Breaking International Law?

The other day, a Government minister announced that the Government were about to break international law in a specific and limited way. Their comments related to the latest stage of Brexit negotiations and the Internal Market bill that is going through the House of Commons at the moment.

Before I go any further, I want to repeat my view that the very fact that a Government minister declared a willingness to break the law was morally wrong in and of itself. Furthermore, the example set of being willing to go back on your word is horrendous. Regardless of whether or not a law has been broken, there has been a clear moral failure here. 

However, just because there was a moral failure and just because the minister said the Government would break the law, doesn’t mean that a law has necessarily been broken. I may convince myaelf that living on a diet of jelly beans is breaking the law. I may announce my intention to break the law by doing this. My lack of concern for my health and my willingness to break the law may be morally wrong and I may be breaking house rules and going back on my word to my wife but no matter how much I believe I am breaking the law and not matter how many jelly beans I consume, I have not in fact broken the law.

So, in the midst of a mixture of outrage, amusement (the jokes write themselves) and a very effective online trolling of the Government, the risk is that we don’t stop to ask what is actually happening here. Therefore, I thought I would include a few articles looking at what the issues are in a little more detail.

The first issue is the question of what international Law is and what it means to break it.  When I was at University reading law, there were expectations about which subjects you should take in your final year in order to progress in the legal profession. This tended to include complex (in my opinion dull) but potentially lucrative areas of law such as Commercial Law. However, during my second year, I decided that I did not wish to pursue a career as a solicitor or barrister. This freed my up to make my own choices.  I realised that there were potentially interesting subjects to look at such as English Legal History and International Law.

I was right to choose them. I found them enjoyable and happened to be good at them too gaining firsts in both modules.  However, International Law was the poor man of academic law to the point that where success in other modules might lead to additional prizes being awarded at graduation, my professor had to acknowledge that no such prize existed in this area. I say this not to boast but to make the point. International Law has in recent years become accepted and lucrative but it was not always that way and this change seems to have happened without any public debate or consideration.

You see, the question back in the early 90s was whether or not calling something Law actually made it law. You might have something that modelled itself around legal processes but it would not necessarily be law.  If International Law is law at all, then it is closest perhaps to contract law and property law. That is because it is based on agreements between consenting parties but instead of those parties being individuals and companies, they are Governments and alliances. Yet, there was a strong view that vital ingredients were missing so that you could not really consider it law.
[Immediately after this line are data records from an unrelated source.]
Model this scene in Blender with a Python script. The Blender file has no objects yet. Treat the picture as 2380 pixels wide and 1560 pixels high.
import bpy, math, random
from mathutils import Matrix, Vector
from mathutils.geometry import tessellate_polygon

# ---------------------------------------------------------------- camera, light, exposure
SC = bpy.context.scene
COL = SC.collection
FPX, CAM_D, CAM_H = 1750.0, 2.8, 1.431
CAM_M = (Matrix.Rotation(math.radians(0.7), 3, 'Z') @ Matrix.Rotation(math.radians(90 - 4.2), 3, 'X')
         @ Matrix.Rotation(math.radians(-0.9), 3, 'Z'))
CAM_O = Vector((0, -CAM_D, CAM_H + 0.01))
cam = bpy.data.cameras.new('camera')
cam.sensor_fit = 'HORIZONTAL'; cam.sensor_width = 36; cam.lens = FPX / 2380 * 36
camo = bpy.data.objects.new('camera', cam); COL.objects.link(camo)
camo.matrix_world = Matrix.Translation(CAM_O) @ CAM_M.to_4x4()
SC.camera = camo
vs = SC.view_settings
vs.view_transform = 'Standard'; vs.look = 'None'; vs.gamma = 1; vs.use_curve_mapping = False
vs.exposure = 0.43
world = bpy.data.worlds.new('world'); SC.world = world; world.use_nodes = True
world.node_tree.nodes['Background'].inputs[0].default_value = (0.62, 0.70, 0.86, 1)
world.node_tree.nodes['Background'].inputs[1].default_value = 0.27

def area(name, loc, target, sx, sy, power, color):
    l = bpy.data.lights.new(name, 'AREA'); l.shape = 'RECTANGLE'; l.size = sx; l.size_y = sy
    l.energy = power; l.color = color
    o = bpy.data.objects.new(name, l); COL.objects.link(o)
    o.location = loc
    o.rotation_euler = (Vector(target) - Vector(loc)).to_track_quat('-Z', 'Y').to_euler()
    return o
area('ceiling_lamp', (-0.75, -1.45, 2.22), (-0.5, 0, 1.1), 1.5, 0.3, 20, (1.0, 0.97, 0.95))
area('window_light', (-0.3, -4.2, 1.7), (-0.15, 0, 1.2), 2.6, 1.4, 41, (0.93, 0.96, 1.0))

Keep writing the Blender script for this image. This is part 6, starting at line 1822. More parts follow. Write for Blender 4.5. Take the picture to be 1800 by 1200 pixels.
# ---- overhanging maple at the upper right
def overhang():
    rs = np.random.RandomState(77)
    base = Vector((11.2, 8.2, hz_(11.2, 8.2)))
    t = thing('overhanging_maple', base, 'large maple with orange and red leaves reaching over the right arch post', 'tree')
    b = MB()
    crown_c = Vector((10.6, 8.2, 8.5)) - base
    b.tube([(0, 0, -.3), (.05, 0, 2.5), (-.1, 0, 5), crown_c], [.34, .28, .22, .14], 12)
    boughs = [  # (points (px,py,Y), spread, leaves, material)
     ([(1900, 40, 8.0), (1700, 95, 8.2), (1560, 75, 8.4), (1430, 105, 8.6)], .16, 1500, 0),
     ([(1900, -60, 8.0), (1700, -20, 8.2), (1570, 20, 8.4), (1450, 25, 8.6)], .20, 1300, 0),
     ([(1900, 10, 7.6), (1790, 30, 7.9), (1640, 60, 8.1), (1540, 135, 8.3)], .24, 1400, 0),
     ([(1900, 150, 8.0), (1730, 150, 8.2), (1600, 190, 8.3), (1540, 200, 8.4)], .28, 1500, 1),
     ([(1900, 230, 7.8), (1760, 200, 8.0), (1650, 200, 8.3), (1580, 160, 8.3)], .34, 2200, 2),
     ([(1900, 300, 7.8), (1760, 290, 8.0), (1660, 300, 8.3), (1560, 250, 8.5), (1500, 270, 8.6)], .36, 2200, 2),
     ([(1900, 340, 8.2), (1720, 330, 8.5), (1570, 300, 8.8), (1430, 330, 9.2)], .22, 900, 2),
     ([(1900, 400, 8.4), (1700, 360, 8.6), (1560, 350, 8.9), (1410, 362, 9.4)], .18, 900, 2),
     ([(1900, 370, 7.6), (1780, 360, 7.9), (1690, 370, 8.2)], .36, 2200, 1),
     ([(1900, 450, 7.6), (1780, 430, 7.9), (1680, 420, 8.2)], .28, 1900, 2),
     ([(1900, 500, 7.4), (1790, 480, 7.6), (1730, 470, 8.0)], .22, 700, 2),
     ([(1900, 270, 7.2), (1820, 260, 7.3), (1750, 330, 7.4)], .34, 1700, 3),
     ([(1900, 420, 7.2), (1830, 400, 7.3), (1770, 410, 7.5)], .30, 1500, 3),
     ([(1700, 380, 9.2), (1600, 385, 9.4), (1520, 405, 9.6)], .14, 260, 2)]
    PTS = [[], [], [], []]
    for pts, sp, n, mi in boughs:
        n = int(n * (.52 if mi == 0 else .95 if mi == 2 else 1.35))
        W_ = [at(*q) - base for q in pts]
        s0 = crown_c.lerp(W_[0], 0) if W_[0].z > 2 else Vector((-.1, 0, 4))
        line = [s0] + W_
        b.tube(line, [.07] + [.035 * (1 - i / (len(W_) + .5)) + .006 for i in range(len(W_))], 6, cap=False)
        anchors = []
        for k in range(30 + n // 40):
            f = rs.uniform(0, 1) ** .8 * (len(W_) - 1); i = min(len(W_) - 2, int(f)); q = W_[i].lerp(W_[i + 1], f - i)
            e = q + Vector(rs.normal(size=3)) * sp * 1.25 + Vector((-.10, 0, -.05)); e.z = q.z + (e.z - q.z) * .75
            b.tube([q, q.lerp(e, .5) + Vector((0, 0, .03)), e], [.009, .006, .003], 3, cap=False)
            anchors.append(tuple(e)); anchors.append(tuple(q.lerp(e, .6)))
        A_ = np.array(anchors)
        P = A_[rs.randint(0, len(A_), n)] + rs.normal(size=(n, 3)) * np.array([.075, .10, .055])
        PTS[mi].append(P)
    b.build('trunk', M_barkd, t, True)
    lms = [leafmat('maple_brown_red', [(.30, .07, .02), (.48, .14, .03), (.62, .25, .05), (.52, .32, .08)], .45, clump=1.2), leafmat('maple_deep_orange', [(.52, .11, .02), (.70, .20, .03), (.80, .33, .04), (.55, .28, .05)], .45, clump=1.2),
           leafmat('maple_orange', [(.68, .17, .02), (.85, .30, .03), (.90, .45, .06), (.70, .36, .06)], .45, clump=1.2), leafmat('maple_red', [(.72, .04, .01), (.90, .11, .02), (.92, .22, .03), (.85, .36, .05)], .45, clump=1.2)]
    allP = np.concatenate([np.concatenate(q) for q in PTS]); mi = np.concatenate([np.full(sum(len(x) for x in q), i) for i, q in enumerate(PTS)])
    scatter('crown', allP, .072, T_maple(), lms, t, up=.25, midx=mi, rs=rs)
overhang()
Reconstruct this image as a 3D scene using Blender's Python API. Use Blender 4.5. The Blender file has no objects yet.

Again, to help our understanding, this might be similar to a group of people declaring themselves to be a church but when we look, we find that although they gather together in an ornate building and sing songs, there is no teaching of the word, no communion and no baptism.  We would say that such an entity, whatever it is, is not a church.

Now, what are the crucial ingredients for Law? I would suggest that they primarily consist of a sovereign body to make and determine laws and similarly a body empowered to arbitrate justice, ensuring the laws are enforced and handing out penalties when laws are broken.  In the UK, this means that Parliament is sovereign. It can make rules and it can change them. In fact Parliamentary Sovereignty is so important that there is a principle that a parliament cannot bind its successor. In other words, the 2019-2024 Parliament may amend or replace any legislation for the 2017-2019 parliament (and before) that it sees fit.

So, when it comes to International Law, who is the competent sovereign body? Well arguably, such bodies exist in relation to War and Peace (The UN) and to human rights (The ECHR and ICHR). However, in so far as they have a level of sovereignty, it is only because Governments have ceded that sovereignty to them in the same way that EU states have chosen to pool sovereignty together. Even then, this looks like a legal fiction because in reality, Governments choose voluntarily to sign treaties and at any point, sovereignty means that they can end their treat agreements. This may lead to a loss of public standing in the International Community or even to sanctions and military action but this should not be confused with trial and punishment for law breaking.

In the case of the UK’s relationship with the EU then it would have been possible for the UK to have broken EU law as they were part of a treaty that clearly ceded sovereignty. This is not possible now as the UK are no longer part of the EU. Similarly, it may be possible that the UK has broken its own domestic law but this issue will be removed by the passing of an Act of Parliament which will change UK domestic law.

Therefore, it is arguable that the Government was entitled to make a treaty agreement with the EU. If Parliament revisits the matter, it may conclude as a sovereign body that it wants the UK to withdraw from such an agreement.  Britain and the EU are both entitled to do this. In that sense, whilst they may be seen to be acting immorally, it is possible to argue and conclude that they haven’t broken any laws.